Pop Culture

Paramount Investor Accuses David and Larry Ellison of ‘Illegal’ Side Deal Tied to WBD Merger

A shareholder lawsuit claims the $111 billion Hollywood megamerger was aided by backdoor promises involving CNN, its anchors and federal approval.

Paramount Sued by Investors Claiming That Ellison Brothers Made 'Secret Side Deal' with White House to Secure WB Merger
Photo by Jakub Porzycki/NurPhoto via Getty Images

Paramount's proposed acquisition of Warner Bros. Discovery has been hit with another legal challenge—this time from one of its own shareholders.

According to Variety, a lawsuit filed in Delaware Chancery Court accuses Paramount Skydance CEO David Ellison and Oracle co-founder Larry Ellison of securing federal approval for the company's planned $111 billion Warner Bros. Discovery acquisition through what the complaint describes as an "illegal" arrangement with the White House. The shareholder is seeking to block the merger and recover unspecified monetary damages.

According to the complaint, the alleged agreement included promises intended to ease regulatory hurdles related to the transaction. Among the claims are allegations that the Ellisons offered "illegal private benefits" to President Donald Trump, including "the opportunity to improperly funnel cash" by resolving legal claims involving CNN and assurances that certain CNN anchors would be removed following the merger.

Trump is not named as a defendant in the lawsuit.

Paramount sharply rejected those allegations. "This lawsuit recycles allegations that have already been reported and already addressed," a Paramount spokesperson said in a statement. "No commitments from either David or Larry Ellison have been made to any government body, State AG, or federal agency regarding the future of CNN or any other news property, other than the goal to deliver truth-based journalism."

The company added that "The Warner Bros. Discovery transaction stands on its own merits," arguing the combination would provide "greater investment in original programming, a stronger competitor to streaming rivals, and a more durable footing for journalism and storytelling alike."

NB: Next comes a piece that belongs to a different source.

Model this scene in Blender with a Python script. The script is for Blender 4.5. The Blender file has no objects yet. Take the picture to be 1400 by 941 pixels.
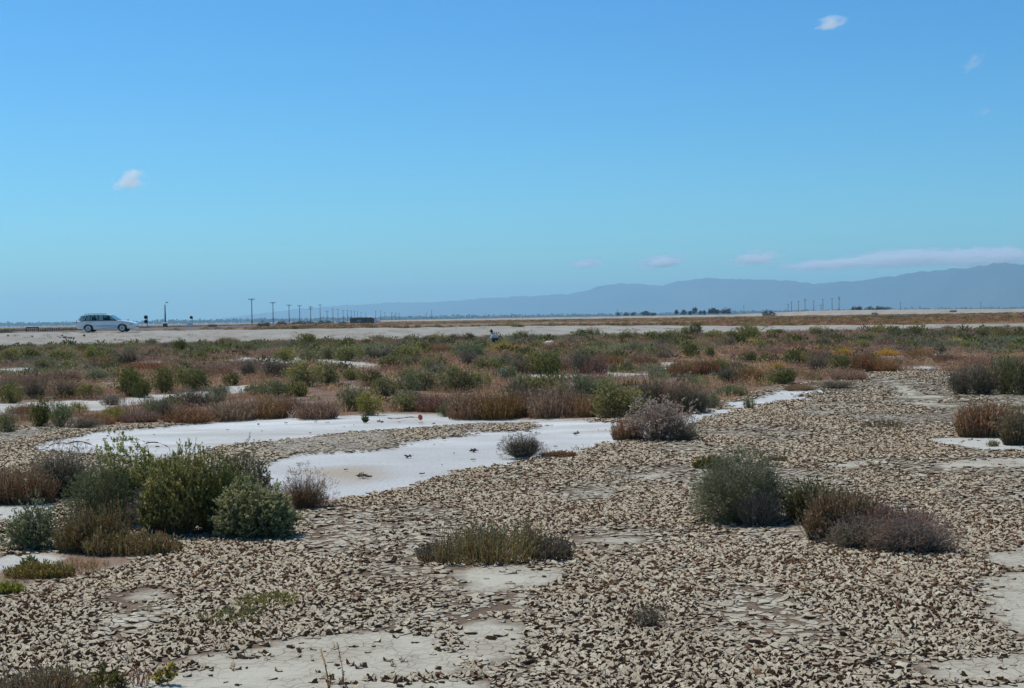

The shareholder suit lands just one day after 12 state attorneys general, led by California Attorney General Rob Bonta, sued to stop the merger on antitrust grounds. Those states argue the combination would reduce competition, eliminate jobs, increase prices for consumers, and concentrate too much power within the entertainment industry.

The Writers Guild of America has also filed its own legal challenge, while thousands of actors, directors, writers, and producers have publicly urged regulators to block the transaction.

The latest lawsuit also revisits issues that have persisted throughout the bidding process. Paramount ultimately prevailed over Netflix, which initially agreed to purchase Warner Bros. Discovery's studio and streaming assets before declining to match Paramount's final offer. Netflix exited the process with a $2.8 billion breakup fee, allowing Paramount to move forward with the acquisition.

Since then, the transaction has cleared review by the U.S. Justice Department and received approval from Warner Bros. Discovery shareholders. It has also faced scrutiny over billions of dollars in financing from Middle Eastern sovereign wealth funds, though Paramount has maintained that those investors will hold neither voting rights nor board representation.

The shareholder complaint argues that the merger, as currently structured, exposes Paramount investors to long-term legal and regulatory risk. It contends that future administrations could revisit the transaction and that the court should prevent company leadership from "profiting from an illegal bribery scheme."